_What is asked:_ Repeat the lines exactly from the line that contains "What Blender Python" through the line that contains "return m, NT(m.node_tree)"; leave images out and add nothing.

_Material supplied:_
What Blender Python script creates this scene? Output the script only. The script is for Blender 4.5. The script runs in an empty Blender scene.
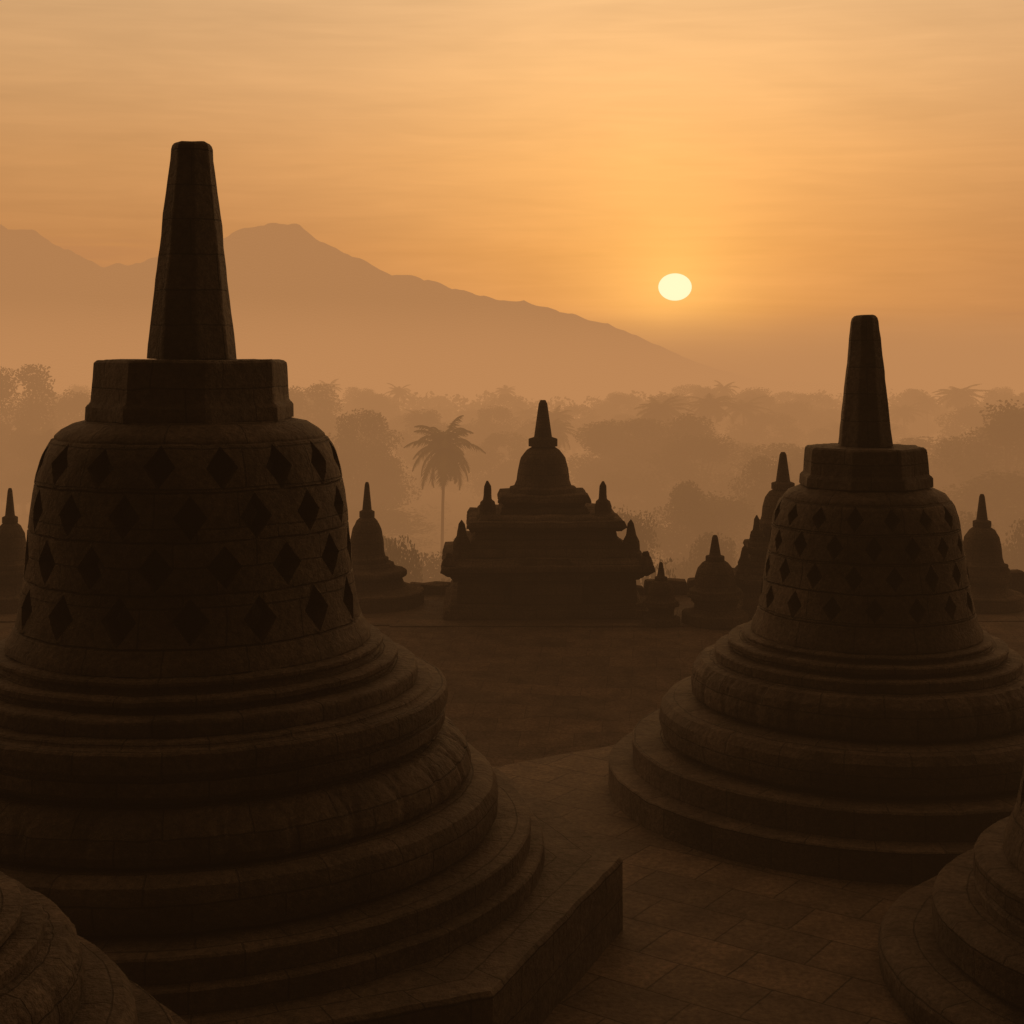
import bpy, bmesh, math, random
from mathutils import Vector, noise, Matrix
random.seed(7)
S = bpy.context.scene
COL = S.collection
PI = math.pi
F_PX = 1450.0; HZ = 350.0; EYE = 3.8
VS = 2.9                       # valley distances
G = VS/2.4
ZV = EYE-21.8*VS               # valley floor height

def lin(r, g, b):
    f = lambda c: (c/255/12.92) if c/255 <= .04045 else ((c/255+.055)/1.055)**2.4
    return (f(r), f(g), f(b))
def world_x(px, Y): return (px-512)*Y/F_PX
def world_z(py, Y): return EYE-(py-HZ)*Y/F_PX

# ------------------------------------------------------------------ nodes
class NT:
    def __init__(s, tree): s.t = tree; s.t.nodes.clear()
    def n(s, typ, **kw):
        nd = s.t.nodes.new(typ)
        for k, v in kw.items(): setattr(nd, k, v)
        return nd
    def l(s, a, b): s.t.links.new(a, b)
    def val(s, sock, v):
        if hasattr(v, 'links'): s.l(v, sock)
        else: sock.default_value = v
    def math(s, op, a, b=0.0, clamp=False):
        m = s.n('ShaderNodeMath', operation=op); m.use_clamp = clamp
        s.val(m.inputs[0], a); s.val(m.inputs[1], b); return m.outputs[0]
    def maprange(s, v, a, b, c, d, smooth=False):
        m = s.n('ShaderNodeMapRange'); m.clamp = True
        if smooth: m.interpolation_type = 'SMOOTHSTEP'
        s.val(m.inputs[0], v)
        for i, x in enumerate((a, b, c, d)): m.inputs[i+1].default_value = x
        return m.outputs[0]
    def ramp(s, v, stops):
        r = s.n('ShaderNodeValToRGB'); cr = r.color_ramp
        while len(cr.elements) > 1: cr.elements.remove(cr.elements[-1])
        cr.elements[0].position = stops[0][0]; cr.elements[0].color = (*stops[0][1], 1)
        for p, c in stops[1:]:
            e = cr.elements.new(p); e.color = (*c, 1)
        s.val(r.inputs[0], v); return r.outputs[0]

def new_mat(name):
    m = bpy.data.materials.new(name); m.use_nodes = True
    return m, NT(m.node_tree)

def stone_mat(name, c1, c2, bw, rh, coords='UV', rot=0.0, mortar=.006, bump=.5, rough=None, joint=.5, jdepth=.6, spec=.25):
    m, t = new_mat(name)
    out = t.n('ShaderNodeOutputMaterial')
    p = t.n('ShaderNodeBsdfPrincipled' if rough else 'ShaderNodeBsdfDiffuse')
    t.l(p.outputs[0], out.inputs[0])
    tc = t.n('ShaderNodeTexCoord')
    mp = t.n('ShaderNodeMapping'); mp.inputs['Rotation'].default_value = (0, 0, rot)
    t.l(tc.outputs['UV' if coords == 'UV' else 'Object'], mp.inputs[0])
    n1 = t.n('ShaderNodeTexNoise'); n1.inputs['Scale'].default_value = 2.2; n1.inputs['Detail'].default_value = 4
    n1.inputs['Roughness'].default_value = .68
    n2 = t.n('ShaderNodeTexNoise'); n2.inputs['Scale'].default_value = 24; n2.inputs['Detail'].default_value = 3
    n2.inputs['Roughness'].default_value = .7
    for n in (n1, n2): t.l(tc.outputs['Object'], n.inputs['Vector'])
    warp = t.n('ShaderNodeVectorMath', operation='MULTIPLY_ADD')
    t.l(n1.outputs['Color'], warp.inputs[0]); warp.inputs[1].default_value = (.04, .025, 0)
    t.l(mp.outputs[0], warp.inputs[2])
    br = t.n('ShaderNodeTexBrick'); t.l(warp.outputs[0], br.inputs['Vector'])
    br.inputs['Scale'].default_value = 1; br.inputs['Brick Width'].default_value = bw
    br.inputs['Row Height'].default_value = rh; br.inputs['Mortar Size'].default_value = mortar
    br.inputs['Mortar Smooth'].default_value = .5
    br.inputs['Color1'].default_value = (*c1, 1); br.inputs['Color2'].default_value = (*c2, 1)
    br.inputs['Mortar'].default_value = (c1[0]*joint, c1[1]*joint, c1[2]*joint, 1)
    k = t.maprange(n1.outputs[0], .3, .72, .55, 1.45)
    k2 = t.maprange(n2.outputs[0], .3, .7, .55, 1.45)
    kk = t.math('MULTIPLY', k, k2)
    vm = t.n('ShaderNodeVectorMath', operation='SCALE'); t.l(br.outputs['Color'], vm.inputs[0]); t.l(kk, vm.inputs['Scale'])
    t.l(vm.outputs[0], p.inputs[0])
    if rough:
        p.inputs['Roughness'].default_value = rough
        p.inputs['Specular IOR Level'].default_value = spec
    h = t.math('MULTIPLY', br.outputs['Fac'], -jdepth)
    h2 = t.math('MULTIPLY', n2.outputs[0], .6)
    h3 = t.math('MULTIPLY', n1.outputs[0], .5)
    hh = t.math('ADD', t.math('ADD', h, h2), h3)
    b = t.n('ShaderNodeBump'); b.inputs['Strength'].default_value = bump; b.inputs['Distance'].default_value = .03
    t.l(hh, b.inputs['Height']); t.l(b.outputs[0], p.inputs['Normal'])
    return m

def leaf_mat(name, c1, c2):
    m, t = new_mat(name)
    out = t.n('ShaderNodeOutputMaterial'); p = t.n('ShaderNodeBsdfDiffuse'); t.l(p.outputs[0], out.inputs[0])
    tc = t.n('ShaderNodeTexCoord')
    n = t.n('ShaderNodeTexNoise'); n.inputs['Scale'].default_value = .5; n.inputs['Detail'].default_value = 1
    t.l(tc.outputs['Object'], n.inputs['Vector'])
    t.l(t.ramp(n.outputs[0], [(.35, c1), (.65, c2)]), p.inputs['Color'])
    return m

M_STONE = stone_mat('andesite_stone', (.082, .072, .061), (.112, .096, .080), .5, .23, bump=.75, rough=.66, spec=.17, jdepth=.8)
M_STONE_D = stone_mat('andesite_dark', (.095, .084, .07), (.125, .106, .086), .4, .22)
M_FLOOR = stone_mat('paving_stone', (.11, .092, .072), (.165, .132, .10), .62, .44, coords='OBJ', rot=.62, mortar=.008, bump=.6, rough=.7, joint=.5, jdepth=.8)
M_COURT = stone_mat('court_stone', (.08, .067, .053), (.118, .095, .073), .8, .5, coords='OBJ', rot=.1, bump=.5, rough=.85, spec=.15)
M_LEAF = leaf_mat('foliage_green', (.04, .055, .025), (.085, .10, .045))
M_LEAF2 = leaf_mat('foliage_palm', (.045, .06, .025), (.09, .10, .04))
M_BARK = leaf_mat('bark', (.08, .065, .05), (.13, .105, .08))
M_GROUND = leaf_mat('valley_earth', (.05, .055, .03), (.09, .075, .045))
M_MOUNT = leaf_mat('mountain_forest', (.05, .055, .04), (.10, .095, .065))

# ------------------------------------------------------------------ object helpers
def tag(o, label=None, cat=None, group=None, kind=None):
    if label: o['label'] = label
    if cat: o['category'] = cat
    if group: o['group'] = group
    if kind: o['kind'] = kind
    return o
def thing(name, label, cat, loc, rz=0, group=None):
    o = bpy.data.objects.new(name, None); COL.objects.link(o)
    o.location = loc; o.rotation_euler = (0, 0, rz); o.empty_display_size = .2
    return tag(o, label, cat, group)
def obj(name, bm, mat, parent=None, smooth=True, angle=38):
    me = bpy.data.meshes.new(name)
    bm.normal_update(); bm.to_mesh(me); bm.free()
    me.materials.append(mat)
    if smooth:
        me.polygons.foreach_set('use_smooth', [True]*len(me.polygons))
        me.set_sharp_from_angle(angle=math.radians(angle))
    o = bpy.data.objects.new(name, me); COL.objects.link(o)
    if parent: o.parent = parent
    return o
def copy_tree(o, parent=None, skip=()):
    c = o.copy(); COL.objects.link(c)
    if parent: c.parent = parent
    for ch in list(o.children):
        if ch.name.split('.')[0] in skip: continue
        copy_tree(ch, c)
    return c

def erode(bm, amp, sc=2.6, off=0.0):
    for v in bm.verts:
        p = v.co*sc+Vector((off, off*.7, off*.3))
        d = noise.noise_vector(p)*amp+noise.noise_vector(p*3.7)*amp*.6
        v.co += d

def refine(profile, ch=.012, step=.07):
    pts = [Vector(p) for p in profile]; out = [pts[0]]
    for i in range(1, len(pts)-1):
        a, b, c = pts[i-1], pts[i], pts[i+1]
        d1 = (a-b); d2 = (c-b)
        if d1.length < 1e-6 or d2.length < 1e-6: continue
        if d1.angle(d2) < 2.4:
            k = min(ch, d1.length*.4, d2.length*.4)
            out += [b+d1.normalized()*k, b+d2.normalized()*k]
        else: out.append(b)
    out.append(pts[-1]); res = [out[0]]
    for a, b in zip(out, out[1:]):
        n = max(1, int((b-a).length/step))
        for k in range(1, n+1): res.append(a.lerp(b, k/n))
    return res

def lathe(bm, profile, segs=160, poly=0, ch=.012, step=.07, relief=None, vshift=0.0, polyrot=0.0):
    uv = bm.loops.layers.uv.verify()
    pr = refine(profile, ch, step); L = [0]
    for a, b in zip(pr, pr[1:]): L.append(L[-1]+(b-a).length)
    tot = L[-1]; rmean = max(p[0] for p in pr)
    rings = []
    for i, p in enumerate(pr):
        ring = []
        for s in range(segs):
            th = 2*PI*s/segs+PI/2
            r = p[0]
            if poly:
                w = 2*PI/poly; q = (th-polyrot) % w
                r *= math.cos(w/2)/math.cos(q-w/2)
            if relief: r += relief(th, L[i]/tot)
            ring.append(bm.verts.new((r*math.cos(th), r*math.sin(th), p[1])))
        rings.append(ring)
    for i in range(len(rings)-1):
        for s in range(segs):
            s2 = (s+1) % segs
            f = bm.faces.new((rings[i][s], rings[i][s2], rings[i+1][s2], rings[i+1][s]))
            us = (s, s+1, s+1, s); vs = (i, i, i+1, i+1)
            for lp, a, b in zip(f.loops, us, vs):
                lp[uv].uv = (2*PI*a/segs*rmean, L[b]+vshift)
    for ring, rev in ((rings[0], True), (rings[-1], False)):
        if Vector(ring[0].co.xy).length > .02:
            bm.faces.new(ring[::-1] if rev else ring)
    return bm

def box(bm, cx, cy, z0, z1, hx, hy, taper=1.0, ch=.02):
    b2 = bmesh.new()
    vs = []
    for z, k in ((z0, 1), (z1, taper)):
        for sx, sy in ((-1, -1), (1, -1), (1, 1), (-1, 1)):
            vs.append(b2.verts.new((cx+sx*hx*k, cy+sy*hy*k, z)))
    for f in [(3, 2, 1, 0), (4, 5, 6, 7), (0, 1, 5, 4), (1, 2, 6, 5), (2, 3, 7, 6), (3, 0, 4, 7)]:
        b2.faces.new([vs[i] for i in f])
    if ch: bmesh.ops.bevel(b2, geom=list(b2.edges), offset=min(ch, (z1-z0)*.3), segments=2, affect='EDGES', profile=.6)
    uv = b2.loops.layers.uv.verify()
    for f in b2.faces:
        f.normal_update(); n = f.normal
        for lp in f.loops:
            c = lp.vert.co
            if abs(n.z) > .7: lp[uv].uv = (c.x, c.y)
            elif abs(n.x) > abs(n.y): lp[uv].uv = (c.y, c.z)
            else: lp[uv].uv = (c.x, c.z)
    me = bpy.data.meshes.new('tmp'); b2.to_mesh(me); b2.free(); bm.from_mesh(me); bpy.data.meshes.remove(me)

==

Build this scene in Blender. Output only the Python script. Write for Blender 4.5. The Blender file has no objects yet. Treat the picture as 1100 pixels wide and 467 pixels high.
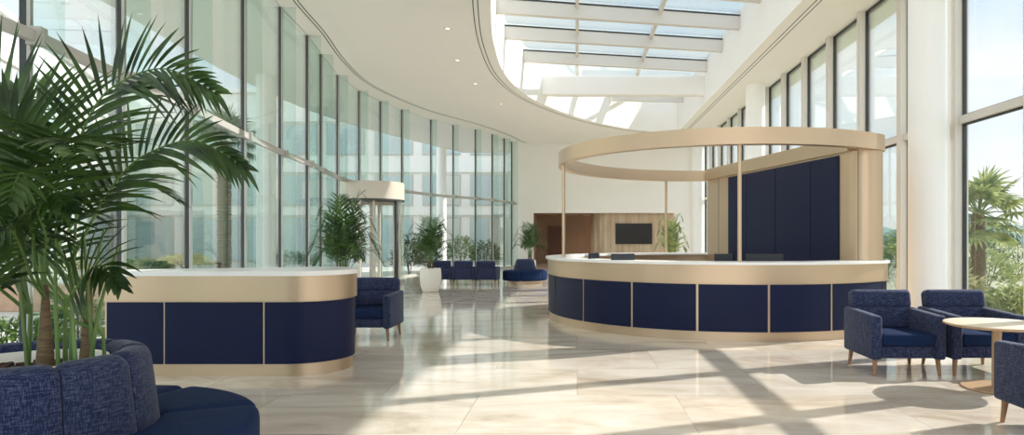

_Written answer:_
What Blender Python script creates this scene? Output the script only. The script is for Blender 4.5. The script runs in an empty Blender scene.
import bpy, bmesh, math, random
from mathutils import Vector, noise, Matrix
random.seed(7)
S = bpy.context.scene
COL = S.collection
PI = math.pi
F_PX = 1450.0; HZ = 350.0; EYE = 3.8
VS = 2.9                       # valley distances
G = VS/2.4
ZV = EYE-21.8*VS               # valley floor height

def lin(r, g, b):
    f = lambda c: (c/255/12.92) if c/255 <= .04045 else ((c/255+.055)/1.055)**2.4
    return (f(r), f(g), f(b))
def world_x(px, Y): return (px-512)*Y/F_PX
def world_z(py, Y): return EYE-(py-HZ)*Y/F_PX

# ------------------------------------------------------------------ nodes
class NT:
    def __init__(s, tree): s.t = tree; s.t.nodes.clear()
    def n(s, typ, **kw):
        nd = s.t.nodes.new(typ)
        for k, v in kw.items(): setattr(nd, k, v)
        return nd
    def l(s, a, b): s.t.links.new(a, b)
    def val(s, sock, v):
        if hasattr(v, 'links'): s.l(v, sock)
        else: sock.default_value = v
    def math(s, op, a, b=0.0, clamp=False):
        m = s.n('ShaderNodeMath', operation=op); m.use_clamp = clamp
        s.val(m.inputs[0], a); s.val(m.inputs[1], b); return m.outputs[0]
    def maprange(s, v, a, b, c, d, smooth=False):
        m = s.n('ShaderNodeMapRange'); m.clamp = True
        if smooth: m.interpolation_type = 'SMOOTHSTEP'
        s.val(m.inputs[0], v)
        for i, x in enumerate((a, b, c, d)): m.inputs[i+1].default_value = x
        return m.outputs[0]
    def ramp(s, v, stops):
        r = s.n('ShaderNodeValToRGB'); cr = r.color_ramp
        while len(cr.elements) > 1: cr.elements.remove(cr.elements[-1])
        cr.elements[0].position = stops[0][0]; cr.elements[0].color = (*stops[0][1], 1)
        for p, c in stops[1:]:
            e = cr.elements.new(p); e.color = (*c, 1)
        s.val(r.inputs[0], v); return r.outputs[0]

def new_mat(name):
    m = bpy.data.materials.new(name); m.use_nodes = True
    return m, NT(m.node_tree)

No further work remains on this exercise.